*** TASK DATA

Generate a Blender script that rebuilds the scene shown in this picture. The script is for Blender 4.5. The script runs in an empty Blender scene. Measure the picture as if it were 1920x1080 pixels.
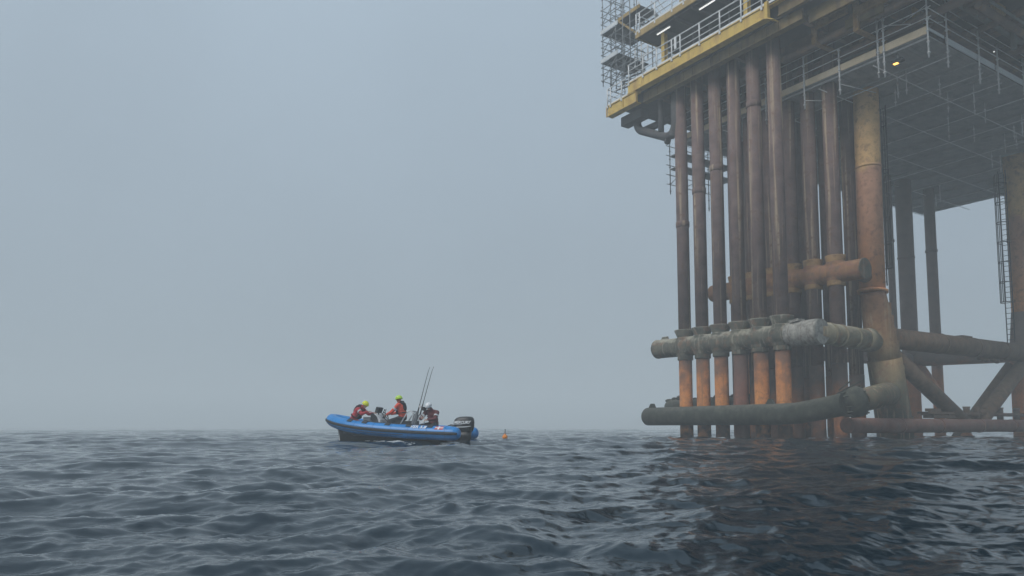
import bpy, math, random
import numpy as np
from mathutils import Vector, Matrix

S = bpy.context.scene
COL = S.collection
R = math.radians
random.seed(4)

# ------------------------------------------------------------------ camera, sky, sun, exposure
EYE = 0.55                       # eye height over the mean sea level (the eye sits in a trough of the swell)
cam_d = bpy.data.cameras.new('camera')
cam_d.sensor_width = 36.0
cam_d.lens = 36.0 * 1382.0 / 1920.0
cam_d.shift_y = 140.0 / 1920.0
cam_d.clip_start = 0.05
cam_d.clip_end = 5000
cam = bpy.data.objects.new('camera', cam_d)
COL.objects.link(cam)
cam.location = (0, 0, EYE)
cam.rotation_euler = (R(90 + 4.963), 0, 0)
S.camera = cam

SUN_EL, SUN_AZ = 44.0, -128.0    # degrees; azimuth measured from +Y towards +X (behind the camera, to the left)
W = bpy.data.worlds.new('World')
S.world = W
W.use_nodes = True
nt = W.node_tree
nt.nodes.clear()
out = nt.nodes.new('ShaderNodeOutputWorld')
bg = nt.nodes.new('ShaderNodeBackground')
sky = nt.nodes.new('ShaderNodeTexSky')
sky.sky_type = 'NISHITA'
sky.sun_disc = False
sky.sun_elevation = R(SUN_EL)
sky.sun_rotation = R(SUN_AZ)
sky.air_density = 1.0
sky.dust_density = 4.0
hs = nt.nodes.new('ShaderNodeHueSaturation')       # a fog bank over the sky: most of the blue is lost
hs.inputs['Saturation'].default_value = 0.30
# an overcast sky is about three times as bright overhead as at the horizon
tc = nt.nodes.new('ShaderNodeTexCoord')
sp = nt.nodes.new('ShaderNodeSeparateXYZ')
mr = nt.nodes.new('ShaderNodeMapRange')
mr.inputs['From Min'].default_value = 0.0
mr.inputs['From Max'].default_value = 1.0
mr.inputs['To Min'].default_value = 0.62
mr.inputs['To Max'].default_value = 1.25
grey = nt.nodes.new('ShaderNodeMix')
grey.data_type = 'RGBA'
grey.inputs['Factor'].default_value = 0.72
grey.inputs['B'].default_value = (4.35, 5.55, 6.7, 1)
mul = nt.nodes.new('ShaderNodeMix')
mul.data_type = 'RGBA'
mul.blend_type = 'MULTIPLY'
mul.inputs['Factor'].default_value = 1.0
L = nt.links.new
L(sky.outputs[0], hs.inputs['Color'])
L(hs.outputs[0], grey.inputs['A'])
L(tc.outputs['Generated'], sp.inputs[0])
L(sp.outputs['Z'], mr.inputs['Value'])
L(grey.outputs['Result'], mul.inputs['A'])
L(mr.outputs[0], mul.inputs['B'])
cn = nt.nodes.new('ShaderNodeTexNoise')             # faint uneven cloud
cn.inputs['Scale'].default_value = 2.2
cn.inputs['Detail'].default_value = 4
cm = nt.nodes.new('ShaderNodeMapRange')
cm.inputs['From Min'].default_value = 0.3
cm.inputs['From Max'].default_value = 0.7
cm.inputs['To Min'].default_value = 0.945
cm.inputs['To Max'].default_value = 1.055
mu2 = nt.nodes.new('ShaderNodeMix')
mu2.data_type = 'RGBA'
mu2.blend_type = 'MULTIPLY'
mu2.inputs['Factor'].default_value = 1.0
L(tc.outputs['Generated'], cn.inputs['Vector'])
L(cn.outputs['Fac'], cm.inputs['Value'])
L(mul.outputs['Result'], mu2.inputs['A'])
L(cm.outputs[0], mu2.inputs['B'])
L(mu2.outputs['Result'], bg.inputs['Color'])
bg.inputs['Strength'].default_value = 0.106
L(bg.outputs[0], out.inputs['Surface'])

sun_d = bpy.data.lights.new('sun', 'SUN')
sun_d.energy = 1.5
sun_d.angle = R(25)
sun_d.color = (1.0, 0.96, 0.90)
sun = bpy.data.objects.new('sun', sun_d)
COL.objects.link(sun)
d = Vector((math.sin(R(SUN_AZ)) * math.cos(R(SUN_EL)), math.cos(R(SUN_AZ)) * math.cos(R(SUN_EL)), math.sin(R(SUN_EL))))
sun.rotation_euler = d.to_track_quat('Z', 'Y').to_euler()
sun.location = d * 80

S.view_settings.view_transform = 'Standard'
S.view_settings.look = 'None'
S.view_settings.exposure = 0.07
S.view_settings.gamma = 1.0
S.render.engine = 'CYCLES'
S.cycles.use_denoising = True
S.cycles.use_adaptive_sampling = False
S.cycles.volume_bounces = 6
S.cycles.max_bounces = 10
S.cycles.diffuse_bounces = 3
S.cycles.glossy_bounces = 3
S.cycles.blur_glossy = 0.5

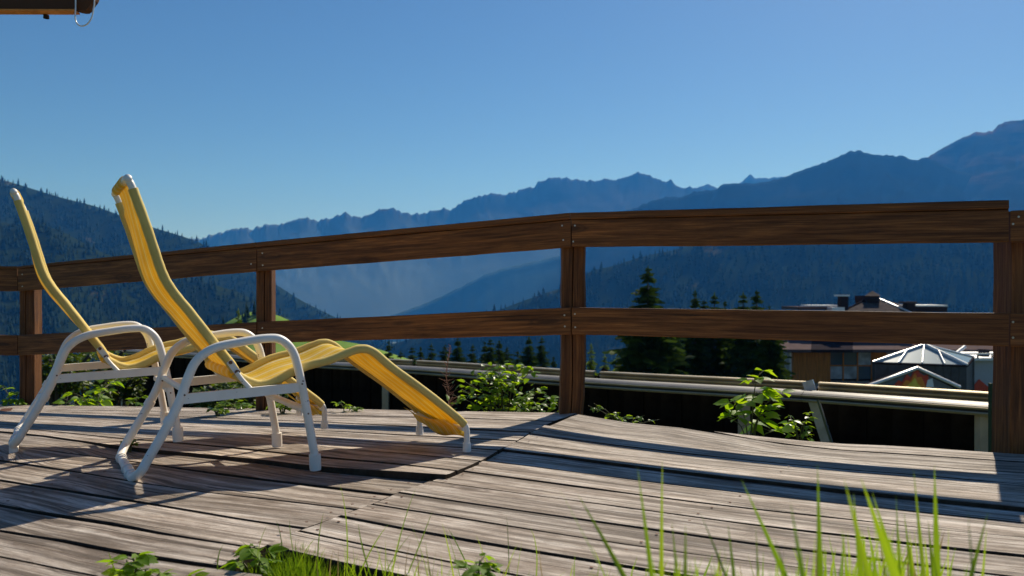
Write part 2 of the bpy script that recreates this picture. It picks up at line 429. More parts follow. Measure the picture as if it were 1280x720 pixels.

******

Going through the lines above one by one, tally those with the word "this" and give only the total.

● TASK RESPONSE: 2